By Andrea Johnson
My mom was an amazing musician. She had a beautiful singing voice and played several instruments. However, because she had been divorced, Mom did not get to play for her beloved church. Even though since her divorce she had been married to my dad for several years, church leaders felt letting her be “up front” would set a bad example for the congregation. Nonetheless, they did ask her to play the piano for children’s church and for the church’s monthly visits to nursing homes, which she did cheerfully. Apparently they weren’t worried about whether she was setting a bad example for the children or the elderly.
My mom’s fellow church members were not being intentionally mean. They actually were the ones who reached out to my parents when they were at a very low place in their lives and were a huge reason our family attended church at all. They simply didn’t feel like Mom should be up front.

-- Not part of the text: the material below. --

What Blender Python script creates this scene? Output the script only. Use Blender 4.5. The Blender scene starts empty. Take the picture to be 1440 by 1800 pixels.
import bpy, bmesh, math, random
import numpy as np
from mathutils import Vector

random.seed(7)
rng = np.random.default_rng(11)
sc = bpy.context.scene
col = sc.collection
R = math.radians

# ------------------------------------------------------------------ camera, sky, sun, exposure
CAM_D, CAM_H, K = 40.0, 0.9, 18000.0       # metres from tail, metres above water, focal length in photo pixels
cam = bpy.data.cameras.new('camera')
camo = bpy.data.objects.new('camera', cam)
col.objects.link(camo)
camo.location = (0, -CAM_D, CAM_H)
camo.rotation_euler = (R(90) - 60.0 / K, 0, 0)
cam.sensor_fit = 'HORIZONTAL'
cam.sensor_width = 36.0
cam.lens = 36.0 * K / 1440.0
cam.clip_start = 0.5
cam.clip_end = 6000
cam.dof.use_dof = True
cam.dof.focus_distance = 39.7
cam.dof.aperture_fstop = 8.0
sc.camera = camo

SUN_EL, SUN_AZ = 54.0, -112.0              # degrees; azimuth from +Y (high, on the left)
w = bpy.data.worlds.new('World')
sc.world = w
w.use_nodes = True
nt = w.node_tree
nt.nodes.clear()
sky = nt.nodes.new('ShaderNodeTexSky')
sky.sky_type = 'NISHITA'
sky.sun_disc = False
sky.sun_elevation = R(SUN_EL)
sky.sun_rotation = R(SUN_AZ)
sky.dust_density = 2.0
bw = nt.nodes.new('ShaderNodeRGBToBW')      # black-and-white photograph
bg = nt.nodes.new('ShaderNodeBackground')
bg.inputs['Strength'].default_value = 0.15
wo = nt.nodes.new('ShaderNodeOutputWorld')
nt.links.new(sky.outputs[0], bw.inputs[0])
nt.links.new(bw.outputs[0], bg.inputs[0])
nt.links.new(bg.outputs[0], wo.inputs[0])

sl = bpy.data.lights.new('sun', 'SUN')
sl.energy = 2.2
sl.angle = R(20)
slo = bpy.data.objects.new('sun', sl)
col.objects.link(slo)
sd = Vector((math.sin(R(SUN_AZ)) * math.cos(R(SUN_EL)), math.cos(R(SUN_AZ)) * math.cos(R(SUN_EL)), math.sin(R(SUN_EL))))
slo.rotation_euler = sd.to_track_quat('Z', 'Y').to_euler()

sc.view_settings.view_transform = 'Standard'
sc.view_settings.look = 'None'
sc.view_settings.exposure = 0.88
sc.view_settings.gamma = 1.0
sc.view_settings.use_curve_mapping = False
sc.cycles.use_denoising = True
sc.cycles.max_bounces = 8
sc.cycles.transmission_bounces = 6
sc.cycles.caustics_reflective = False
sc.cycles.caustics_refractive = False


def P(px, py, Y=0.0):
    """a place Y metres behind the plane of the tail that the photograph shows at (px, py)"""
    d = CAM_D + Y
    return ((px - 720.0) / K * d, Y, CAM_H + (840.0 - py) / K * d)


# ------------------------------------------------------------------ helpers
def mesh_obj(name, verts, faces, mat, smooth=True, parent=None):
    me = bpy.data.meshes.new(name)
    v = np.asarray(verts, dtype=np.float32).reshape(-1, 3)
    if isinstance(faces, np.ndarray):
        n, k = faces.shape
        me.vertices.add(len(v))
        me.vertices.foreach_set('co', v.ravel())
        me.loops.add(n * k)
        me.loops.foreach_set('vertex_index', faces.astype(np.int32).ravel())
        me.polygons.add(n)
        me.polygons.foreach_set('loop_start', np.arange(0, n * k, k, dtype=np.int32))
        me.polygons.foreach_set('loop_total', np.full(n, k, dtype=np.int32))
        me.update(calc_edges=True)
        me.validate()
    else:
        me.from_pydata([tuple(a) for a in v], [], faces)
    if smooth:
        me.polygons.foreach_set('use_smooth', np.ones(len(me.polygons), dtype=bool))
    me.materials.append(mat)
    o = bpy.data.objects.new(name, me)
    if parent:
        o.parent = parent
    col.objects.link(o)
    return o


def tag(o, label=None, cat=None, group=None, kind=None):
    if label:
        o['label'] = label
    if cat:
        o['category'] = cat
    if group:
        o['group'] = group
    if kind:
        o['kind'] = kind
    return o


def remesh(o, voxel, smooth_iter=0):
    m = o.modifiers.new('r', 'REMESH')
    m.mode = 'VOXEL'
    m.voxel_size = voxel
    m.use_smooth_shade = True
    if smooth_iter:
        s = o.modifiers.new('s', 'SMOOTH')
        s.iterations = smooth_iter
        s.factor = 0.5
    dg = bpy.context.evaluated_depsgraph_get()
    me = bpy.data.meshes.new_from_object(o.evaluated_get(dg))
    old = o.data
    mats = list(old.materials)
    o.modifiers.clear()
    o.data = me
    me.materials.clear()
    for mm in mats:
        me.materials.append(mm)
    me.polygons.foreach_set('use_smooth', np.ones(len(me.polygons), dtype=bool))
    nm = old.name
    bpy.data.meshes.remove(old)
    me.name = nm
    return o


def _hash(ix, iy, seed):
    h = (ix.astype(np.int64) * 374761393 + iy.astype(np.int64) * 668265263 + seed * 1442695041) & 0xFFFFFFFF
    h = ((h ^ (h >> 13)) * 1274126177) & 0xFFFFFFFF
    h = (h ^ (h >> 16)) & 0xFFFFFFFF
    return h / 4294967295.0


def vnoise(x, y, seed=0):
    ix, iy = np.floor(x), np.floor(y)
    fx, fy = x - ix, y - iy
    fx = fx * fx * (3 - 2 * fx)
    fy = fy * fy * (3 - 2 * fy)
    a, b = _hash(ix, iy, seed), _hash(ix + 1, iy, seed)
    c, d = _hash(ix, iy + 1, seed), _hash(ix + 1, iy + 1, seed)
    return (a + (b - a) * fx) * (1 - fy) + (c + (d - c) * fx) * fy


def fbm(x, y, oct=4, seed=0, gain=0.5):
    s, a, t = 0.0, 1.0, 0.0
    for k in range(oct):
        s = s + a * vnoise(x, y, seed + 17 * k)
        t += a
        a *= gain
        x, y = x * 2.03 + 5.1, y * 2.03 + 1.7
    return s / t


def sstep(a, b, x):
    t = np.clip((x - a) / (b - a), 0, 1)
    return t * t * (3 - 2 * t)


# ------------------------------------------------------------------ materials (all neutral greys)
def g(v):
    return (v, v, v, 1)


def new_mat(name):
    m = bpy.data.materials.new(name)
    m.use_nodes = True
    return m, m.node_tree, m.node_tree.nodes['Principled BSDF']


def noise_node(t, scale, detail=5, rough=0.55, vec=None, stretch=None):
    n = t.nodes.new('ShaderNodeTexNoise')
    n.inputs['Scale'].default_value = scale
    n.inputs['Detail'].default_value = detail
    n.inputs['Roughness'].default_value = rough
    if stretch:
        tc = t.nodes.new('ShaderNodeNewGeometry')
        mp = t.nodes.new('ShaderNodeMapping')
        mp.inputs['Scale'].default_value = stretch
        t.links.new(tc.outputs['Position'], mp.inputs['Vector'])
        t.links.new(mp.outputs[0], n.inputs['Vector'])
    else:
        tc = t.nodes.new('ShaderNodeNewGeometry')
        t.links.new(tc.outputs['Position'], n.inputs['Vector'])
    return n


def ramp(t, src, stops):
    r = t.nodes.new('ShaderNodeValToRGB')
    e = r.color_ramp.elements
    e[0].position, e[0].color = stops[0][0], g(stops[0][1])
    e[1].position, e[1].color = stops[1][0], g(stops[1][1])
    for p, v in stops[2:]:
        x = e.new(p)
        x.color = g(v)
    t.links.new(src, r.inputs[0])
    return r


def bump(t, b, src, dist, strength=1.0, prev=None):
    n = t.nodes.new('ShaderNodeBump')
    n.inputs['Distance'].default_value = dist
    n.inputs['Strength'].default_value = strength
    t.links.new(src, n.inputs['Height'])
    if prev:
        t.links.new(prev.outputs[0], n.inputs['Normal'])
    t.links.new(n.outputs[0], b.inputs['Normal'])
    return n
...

After a time my uncle, who was a pastor, needed a pianist at his church, so we began attending there. A few years later after I had left home, some of the leaders from Mom’s first church came to visit her and humbly asked her to forgive them. (My siblings and I hadn’t even known they had excluded her; she had never told us.) They invited her to come back to the church and be their organist. By then my uncle had other options for an accompanist, so she prayed about it and returned to the little country church. She eventually became their much-loved and respected choir director!
I often think of Mom when I think of women in leadership because we often handle that issue in a similar manner. We tend to relegate women to leading children’s ministries, prayer ministries, or maybe the music ministry. We may even let them “pastor” overseas as missionaries. But then we question their authority to lead in other ways.
How many people around the world would not have received the gospel if it were not for the brave, self-sacrificing women who obeyed their leadership calling, unconcerned with specific titles such as pastor?
If a person is averse to receiving a message or instruction because it comes from a woman, then maybe he or she is limiting our God. God used Deborah, a prophetess, to lead all of Israel at one time. (For whatever reason God chose her instead of her husband to speak to the people and to lead them.) God even spoke once through a donkey (Numbers 22:21-33). Maybe we could focus less on the messenger and tune into the message.